Yeah, we've lost that advantage.

But if most of our countrymen getting the short end of the stick are folks who "worked hard and played by the rules," some significant chunk of them exacerbated their problems with bad decisions: They dropped out of school, had children before they were ready, abused alcohol or drugs, pursued unrealistic career paths, ran up student debt, ran up credit-card debt, bought houses they couldn't afford.

Obama has talked in the past about a "culture of irresponsibility," but he's mostly used that phrase in the context of Wall Street, and in fact pledged to "protect consumers from bad mortgages and greedy credit-card companies." In his world, it's always the big powerful corporations making trouble for the person in debt, not the person who actually ran up that debt.

Quite a few Americans want to hear that we ourselves are most responsible for the quality of our own lives. If we could overcome that, the rest of the problems would fall like dominoes.

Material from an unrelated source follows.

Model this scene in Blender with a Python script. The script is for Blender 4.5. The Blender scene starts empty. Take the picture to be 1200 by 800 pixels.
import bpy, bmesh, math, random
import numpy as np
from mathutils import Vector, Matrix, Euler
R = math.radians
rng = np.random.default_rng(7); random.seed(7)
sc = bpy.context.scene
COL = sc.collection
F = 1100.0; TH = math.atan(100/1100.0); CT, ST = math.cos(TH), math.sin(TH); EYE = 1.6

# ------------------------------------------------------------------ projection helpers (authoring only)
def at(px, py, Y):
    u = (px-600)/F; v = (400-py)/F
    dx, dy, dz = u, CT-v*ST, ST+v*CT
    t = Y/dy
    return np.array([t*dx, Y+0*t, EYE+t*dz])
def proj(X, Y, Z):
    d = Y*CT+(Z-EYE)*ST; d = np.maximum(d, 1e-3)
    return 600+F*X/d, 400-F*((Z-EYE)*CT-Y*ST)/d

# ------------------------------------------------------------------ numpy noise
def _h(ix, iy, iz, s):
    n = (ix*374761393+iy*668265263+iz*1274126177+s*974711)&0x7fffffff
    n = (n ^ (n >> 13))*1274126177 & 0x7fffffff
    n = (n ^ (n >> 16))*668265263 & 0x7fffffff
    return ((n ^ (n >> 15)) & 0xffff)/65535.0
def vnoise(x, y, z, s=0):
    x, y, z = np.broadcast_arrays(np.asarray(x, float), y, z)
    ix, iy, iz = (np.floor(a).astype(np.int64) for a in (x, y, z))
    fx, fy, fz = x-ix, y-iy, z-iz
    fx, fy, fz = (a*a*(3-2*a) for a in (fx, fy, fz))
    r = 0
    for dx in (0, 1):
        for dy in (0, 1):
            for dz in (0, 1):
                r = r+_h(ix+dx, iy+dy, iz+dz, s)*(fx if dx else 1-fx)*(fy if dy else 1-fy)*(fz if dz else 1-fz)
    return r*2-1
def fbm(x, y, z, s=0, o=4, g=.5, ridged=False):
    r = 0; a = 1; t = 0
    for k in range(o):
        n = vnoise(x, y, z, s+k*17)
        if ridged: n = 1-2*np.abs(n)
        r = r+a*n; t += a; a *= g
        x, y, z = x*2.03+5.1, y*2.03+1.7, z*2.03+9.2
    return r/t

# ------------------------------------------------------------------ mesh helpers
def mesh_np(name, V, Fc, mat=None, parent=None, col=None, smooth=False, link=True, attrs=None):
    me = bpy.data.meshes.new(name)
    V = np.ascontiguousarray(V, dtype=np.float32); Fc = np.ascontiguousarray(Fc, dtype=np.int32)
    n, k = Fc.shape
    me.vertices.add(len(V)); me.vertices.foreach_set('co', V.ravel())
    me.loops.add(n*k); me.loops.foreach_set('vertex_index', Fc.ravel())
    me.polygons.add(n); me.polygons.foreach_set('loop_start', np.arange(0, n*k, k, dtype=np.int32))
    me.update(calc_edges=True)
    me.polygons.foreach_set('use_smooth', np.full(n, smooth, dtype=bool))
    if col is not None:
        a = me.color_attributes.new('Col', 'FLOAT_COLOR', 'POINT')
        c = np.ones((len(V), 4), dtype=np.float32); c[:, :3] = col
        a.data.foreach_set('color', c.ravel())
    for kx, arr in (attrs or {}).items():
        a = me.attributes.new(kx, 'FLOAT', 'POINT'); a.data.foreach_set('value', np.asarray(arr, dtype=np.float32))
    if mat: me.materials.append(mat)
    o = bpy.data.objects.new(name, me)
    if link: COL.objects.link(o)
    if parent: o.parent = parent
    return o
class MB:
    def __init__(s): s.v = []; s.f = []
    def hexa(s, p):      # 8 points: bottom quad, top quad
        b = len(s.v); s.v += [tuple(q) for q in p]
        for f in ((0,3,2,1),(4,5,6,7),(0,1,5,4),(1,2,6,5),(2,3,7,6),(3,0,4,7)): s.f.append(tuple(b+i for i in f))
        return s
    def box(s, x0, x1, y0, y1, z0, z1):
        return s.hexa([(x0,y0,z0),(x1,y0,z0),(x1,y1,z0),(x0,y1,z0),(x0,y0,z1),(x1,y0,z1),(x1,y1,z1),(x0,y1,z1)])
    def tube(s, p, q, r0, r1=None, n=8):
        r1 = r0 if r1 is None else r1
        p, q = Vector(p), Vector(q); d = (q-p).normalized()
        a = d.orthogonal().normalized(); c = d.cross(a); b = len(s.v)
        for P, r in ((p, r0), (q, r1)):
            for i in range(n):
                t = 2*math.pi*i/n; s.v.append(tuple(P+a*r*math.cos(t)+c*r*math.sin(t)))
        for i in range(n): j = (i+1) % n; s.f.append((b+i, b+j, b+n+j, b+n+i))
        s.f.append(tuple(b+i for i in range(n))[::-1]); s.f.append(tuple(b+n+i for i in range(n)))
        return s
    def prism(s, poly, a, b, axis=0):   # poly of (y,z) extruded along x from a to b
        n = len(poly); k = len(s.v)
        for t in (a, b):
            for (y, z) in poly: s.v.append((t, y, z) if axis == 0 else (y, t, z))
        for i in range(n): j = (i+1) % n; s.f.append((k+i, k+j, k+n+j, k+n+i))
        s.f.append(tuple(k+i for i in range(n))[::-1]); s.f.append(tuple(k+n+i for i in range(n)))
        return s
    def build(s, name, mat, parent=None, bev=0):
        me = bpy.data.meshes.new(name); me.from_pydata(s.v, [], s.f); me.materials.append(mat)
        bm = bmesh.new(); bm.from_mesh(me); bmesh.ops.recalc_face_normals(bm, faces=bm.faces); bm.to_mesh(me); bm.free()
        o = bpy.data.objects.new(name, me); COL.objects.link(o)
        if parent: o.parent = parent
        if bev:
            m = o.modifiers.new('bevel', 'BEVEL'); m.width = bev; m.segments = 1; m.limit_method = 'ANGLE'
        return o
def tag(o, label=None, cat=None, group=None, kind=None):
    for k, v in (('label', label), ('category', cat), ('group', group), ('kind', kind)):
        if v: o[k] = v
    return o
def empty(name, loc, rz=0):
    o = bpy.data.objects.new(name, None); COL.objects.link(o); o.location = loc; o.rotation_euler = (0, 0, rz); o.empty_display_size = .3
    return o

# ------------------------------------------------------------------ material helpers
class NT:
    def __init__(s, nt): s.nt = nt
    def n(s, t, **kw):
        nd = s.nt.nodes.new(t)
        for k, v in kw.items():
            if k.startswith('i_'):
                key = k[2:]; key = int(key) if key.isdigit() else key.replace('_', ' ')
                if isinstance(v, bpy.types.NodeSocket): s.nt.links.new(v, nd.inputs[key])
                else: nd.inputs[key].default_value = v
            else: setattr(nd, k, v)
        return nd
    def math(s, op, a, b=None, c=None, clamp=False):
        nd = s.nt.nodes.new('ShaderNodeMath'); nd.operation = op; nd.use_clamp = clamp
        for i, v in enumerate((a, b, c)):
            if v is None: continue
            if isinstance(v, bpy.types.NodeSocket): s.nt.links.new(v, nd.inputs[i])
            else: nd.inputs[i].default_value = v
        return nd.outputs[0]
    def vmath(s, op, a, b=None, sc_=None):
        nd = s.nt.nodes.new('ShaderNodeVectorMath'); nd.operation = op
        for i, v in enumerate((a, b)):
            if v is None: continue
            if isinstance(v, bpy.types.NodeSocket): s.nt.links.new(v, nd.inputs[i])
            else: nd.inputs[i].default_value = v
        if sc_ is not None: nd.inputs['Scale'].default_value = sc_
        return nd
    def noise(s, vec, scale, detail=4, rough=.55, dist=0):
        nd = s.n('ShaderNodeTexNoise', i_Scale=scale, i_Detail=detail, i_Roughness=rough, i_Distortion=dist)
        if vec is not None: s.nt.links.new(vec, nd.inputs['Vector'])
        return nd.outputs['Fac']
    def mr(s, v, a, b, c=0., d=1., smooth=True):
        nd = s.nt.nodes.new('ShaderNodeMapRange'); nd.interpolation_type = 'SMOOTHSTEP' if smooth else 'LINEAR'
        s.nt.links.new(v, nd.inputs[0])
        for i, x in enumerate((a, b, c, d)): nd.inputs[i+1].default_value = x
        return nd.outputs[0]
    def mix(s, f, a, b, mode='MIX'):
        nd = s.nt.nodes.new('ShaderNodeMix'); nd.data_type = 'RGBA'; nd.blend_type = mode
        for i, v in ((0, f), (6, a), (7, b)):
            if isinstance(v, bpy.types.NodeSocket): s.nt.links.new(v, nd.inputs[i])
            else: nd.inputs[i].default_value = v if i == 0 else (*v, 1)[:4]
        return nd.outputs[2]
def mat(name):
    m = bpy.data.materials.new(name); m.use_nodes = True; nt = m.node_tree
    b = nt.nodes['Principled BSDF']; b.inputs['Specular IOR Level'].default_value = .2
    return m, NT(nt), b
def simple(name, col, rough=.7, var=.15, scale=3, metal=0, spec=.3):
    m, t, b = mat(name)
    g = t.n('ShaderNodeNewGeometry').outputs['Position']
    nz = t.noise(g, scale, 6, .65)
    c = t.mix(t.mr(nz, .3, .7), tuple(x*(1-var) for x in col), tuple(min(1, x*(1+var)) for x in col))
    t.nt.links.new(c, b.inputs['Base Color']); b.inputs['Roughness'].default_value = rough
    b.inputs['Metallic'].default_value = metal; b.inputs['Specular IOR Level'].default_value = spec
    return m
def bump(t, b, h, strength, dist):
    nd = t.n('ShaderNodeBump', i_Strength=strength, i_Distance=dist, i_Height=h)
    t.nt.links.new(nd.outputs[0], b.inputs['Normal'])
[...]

Lighter Thoughts for the Holiday Weekend

ABC's Agents of SHIELD isn't a bad show; it's just a very underperforming one so far. I concur with most of the criticisms in this article, and add a few of my own:

How is the rest of the world reacting? We rarely if ever step outside the world of the main characters to see how the world at large is reacting to the revelations of the Marvel movies -- i.e. billionaires can build flying suits of armor; the U.S. government created a super-soldier in World War II and revived him from frozen ice decades later; the Norse Gods are real and are actually aliens; hostile aliens invaded New York City. All of these revelations would have big effects on society, the culture, the government . . . and all we've seen is a storefront window showing 'Heroes of New York' action figures.

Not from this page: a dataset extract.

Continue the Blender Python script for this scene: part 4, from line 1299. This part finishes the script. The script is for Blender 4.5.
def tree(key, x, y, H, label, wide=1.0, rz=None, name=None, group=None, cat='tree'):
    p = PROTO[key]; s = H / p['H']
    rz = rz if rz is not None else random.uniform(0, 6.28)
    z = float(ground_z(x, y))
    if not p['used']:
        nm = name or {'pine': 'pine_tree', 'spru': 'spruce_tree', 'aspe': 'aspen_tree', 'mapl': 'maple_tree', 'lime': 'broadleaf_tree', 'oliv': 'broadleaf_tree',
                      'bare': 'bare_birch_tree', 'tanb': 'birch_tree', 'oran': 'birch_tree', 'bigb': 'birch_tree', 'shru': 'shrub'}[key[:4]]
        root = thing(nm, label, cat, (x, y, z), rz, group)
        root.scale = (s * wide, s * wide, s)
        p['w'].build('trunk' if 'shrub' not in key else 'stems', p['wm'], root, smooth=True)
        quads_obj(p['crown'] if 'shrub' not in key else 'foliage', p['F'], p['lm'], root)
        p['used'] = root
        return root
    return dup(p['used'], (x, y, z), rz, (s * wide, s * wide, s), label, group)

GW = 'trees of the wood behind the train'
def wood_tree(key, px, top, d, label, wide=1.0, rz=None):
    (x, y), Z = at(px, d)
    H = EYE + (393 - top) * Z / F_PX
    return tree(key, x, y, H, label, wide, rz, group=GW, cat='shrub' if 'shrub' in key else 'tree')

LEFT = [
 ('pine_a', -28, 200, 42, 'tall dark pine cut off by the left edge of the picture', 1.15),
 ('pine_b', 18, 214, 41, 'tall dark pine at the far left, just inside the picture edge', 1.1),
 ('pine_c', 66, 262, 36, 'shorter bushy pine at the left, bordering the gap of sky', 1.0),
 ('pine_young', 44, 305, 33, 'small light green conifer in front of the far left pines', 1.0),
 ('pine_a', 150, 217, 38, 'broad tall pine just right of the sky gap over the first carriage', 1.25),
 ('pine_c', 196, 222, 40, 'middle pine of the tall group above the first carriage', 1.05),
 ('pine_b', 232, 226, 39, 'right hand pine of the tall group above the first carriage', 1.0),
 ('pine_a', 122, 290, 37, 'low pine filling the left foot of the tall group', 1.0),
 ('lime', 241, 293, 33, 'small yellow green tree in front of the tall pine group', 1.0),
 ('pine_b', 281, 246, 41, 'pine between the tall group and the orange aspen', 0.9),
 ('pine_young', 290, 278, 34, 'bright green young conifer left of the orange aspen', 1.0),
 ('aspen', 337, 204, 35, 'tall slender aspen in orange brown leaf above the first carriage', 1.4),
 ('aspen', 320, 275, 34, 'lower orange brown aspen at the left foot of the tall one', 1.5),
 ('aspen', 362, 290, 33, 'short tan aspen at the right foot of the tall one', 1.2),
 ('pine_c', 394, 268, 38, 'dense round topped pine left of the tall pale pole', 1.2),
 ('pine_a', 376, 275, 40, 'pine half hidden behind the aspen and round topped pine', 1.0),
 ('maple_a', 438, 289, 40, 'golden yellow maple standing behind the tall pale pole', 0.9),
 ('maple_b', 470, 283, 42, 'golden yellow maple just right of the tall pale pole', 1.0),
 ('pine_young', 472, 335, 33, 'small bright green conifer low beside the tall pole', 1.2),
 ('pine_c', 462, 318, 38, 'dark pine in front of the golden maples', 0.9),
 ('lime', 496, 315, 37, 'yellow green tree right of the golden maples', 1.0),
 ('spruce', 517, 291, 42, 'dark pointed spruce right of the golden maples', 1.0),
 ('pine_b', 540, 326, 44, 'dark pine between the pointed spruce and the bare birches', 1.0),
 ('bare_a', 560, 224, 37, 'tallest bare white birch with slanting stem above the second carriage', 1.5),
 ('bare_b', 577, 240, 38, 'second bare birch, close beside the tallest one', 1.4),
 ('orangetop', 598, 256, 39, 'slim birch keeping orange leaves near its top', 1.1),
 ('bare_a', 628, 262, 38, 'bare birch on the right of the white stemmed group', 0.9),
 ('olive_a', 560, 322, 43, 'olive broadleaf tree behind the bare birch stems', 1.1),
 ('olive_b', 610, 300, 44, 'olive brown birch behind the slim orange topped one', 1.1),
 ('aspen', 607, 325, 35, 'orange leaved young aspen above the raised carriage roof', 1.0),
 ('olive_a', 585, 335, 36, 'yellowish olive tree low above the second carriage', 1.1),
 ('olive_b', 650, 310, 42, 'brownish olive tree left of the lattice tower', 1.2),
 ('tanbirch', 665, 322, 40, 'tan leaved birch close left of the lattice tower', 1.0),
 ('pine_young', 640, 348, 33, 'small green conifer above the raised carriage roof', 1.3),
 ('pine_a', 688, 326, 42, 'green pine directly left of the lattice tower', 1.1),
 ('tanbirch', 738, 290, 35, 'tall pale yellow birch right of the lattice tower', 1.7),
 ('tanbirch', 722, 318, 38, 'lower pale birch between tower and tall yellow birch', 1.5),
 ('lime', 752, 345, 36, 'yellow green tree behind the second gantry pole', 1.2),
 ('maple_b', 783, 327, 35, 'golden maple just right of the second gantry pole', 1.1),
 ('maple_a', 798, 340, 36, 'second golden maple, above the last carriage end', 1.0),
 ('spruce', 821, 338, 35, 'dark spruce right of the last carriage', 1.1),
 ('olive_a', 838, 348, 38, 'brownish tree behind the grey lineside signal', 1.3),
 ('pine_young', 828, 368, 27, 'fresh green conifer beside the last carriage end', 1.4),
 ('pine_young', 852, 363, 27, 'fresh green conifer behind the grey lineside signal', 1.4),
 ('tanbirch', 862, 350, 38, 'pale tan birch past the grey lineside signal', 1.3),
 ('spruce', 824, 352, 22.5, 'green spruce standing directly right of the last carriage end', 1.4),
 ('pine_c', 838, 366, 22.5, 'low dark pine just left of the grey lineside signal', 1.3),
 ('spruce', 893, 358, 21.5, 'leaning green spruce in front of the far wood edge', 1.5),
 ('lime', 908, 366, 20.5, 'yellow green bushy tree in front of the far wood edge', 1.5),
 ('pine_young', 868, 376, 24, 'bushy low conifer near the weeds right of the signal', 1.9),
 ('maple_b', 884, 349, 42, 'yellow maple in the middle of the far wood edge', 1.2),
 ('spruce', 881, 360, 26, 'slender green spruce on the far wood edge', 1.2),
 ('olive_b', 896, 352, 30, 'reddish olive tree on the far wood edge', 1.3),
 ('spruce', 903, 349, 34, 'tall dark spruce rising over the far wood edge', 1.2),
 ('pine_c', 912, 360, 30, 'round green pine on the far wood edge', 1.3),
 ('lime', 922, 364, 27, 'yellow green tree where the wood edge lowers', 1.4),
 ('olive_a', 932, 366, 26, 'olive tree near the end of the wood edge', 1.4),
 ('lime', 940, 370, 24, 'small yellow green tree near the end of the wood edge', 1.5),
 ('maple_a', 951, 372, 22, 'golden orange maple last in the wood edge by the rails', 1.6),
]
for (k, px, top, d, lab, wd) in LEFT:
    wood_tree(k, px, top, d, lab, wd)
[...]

Heck, in the most recent Iron Man movie, Air Force One was blown up, the president was kidnapped, and the vice president was implicated and arrested. Not only is this not a big deal in the world of Agents of SHIELD, I don't think it's ever been mentioned.

Last week's episode, where the characters are sent to clean up the mess left behind from the events of the Thor movie (literally) was a step in the right direction. We learned that the revelations about the Norse Gods had spurred the creation and growth of a Norway-based cult/hate group.

What, did SHIELD have budget cuts? The main characters are often wildly outmanned and outgunned, considering how they work for an organization that has at least one flying aircraft carrier that can turn invisible, and perhaps more, judging from the Captain America: The Winter Soldier trailer. What are these planning meetings like?

"We need two of our men to sneak across the border. They'll drive in and then try to convince them to sneak them past the guards."

"Or, you know, we could fly them over the border on our giant invisible aircraft carrier."

Hey, have you guys read any comic books? The other prime-time series based upon super hero comic books, WB's Arrow, is chock full of characters from DC Comics: Green Arrow, Black Canary, Deathstroke, Ras al Ghul, Speedy/Red Arrow, Brother Blood, Dollmaker, Bronze Tiger, Deadshot, Count Vertigo, the Huntress, the Royal Flush Gang . . . Sometimes the characters are altered from their larger-than-life, super-powered forms in the comics, but it's a nice little Easter Egg for fans every time they do that.

In Agents of SHIELD, we've seen . . . Samuel L. Jackson step on set for a two-minute cameo as Nick Fury. Then some sort of super-strength guy in the pilot. A group called 'Centipede' that is trying to turn people into super-heroes. Some scientist who got sucked into a gravity-altering machine. Some Chinese guy whose power is controlling fire.

Marvel comics has been churning out stories, -- great, awful, and in between -- for decades, with hundreds or thousands of characters. I realize some of those characters are set aside for the movies, but the generic unnamed super-powered mortal-of-the-week makes it feel like they're afraid to make the series too 'comic-book-y,' when in fact is it is based upon comic-book characters and supposedly all about living in a world with superheroes.

ADDENDUM: So, what's Thanksgiving going to be like at Alec Baldwin's house this year?